Oversight of the Review of Corporate Governance Policies and Practices
The Governance Committee reviewed and provided recommendations to the Board of Directors on the Company’s key corporate governance policies and documents, including the Organizational Regulations, the Corporate Governance Policy, and the Code of Business Conduct. This was to ensure that such policies and practices remain appropriate, aligned with the current business context, and in compliance with applicable corporate governance principles and recognized best practices.
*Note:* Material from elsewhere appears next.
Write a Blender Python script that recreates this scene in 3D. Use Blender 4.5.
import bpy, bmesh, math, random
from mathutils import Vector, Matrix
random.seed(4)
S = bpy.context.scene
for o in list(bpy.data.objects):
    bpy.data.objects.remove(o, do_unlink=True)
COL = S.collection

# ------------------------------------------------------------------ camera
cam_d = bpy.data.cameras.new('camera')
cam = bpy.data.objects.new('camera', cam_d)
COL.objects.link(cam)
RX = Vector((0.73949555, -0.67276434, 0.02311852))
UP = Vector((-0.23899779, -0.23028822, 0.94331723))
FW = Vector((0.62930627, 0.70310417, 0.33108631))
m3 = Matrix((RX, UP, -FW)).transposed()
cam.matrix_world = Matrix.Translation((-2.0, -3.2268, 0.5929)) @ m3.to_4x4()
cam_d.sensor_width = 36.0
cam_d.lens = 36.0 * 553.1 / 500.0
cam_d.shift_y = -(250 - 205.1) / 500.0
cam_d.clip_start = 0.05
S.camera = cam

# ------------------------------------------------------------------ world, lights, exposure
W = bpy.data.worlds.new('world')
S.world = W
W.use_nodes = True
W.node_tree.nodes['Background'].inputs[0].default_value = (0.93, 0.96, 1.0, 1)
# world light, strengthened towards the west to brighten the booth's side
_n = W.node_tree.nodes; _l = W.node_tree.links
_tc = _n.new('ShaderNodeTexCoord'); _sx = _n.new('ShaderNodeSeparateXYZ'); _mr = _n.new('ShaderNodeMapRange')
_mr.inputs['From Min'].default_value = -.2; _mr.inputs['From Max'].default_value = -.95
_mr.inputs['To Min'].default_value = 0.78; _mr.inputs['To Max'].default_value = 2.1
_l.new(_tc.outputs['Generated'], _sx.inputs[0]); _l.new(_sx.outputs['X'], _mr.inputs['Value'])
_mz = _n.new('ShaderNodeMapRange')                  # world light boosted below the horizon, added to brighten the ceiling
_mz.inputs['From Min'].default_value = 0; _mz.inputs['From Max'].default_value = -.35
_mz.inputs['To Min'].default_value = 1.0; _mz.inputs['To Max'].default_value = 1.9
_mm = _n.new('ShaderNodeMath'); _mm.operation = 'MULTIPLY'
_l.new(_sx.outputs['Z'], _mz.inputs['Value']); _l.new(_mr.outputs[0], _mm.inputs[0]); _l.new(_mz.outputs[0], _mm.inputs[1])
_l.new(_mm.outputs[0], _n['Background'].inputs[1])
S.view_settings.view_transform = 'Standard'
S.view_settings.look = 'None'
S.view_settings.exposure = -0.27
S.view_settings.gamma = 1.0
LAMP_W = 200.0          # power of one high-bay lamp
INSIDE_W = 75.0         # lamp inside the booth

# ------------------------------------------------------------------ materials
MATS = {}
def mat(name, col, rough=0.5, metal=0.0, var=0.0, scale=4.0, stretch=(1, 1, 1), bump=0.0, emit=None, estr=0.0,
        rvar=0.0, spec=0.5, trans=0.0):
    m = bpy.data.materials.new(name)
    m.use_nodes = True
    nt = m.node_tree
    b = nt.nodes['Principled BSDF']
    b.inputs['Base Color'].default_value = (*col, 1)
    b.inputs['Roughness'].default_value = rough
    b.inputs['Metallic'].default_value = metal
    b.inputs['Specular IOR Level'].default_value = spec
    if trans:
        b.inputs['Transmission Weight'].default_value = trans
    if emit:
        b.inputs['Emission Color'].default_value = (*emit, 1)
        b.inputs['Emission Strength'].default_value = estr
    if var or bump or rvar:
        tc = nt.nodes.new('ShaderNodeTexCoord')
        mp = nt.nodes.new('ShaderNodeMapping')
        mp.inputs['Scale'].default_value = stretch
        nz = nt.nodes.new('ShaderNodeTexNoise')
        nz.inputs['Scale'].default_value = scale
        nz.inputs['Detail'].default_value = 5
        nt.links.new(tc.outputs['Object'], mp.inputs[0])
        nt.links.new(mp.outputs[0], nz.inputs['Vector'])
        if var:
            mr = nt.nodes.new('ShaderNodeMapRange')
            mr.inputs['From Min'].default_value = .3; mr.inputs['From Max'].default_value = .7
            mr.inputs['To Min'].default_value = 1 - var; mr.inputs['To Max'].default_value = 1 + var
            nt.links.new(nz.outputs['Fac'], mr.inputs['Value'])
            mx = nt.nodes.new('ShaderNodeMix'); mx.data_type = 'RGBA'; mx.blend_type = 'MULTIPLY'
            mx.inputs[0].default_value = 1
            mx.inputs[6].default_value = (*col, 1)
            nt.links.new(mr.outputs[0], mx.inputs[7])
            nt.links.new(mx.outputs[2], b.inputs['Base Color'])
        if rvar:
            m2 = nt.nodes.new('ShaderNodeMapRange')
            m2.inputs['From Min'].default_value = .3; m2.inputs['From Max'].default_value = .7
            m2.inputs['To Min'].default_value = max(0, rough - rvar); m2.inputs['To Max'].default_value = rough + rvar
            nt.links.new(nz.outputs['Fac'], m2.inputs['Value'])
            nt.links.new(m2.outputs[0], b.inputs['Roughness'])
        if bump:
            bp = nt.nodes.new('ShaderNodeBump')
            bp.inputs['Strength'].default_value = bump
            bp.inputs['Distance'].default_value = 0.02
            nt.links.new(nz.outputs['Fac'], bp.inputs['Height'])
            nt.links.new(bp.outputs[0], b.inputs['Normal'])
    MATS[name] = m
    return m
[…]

Monitoring of Corporate Governance Rules and Standards
The Governance Committee closely monitors changes in rules, practices, and requirements issued by relevant regulatory authorities, including the Stock Exchange of Thailand and the Securities and Exchange Commission, as well as corporate governance criteria and standards at both domestic and regional levels, such as the CGR, AGM Checklist, SET ESG Rating, and ASEAN CG Scorecard. The Committee regularly reports such developments to the Board of Directors to ensure that the Company’s corporate governance practices remain comprehensive, up to date, and aligned with applicable standards. In 2025, the Company received a 5 star (Excellent) Corporate Governance Rating (CGR) for the tenth consecutive year, achieved a SET ESG Rating of AA for the seventh consecutive year, and continued its membership in the Thai Private Sector Collective Action against Corruption (CAC). These achievements reflect the strength of the Company’s corporate governance framework and the continued confidence of its stakeholders.
In conclusion, the Governance Committee is of the view that, based on the above mentioned performance and when considered together with other corporate governance frameworks and practices across the Group, shareholders and stakeholders can have confidence that the Company has a sound corporate governance structure and a strong governance driven corporate culture. These foundations support the Company’s sustainable growth and long term value creation.
Remark: The Governance Committee consists of three members.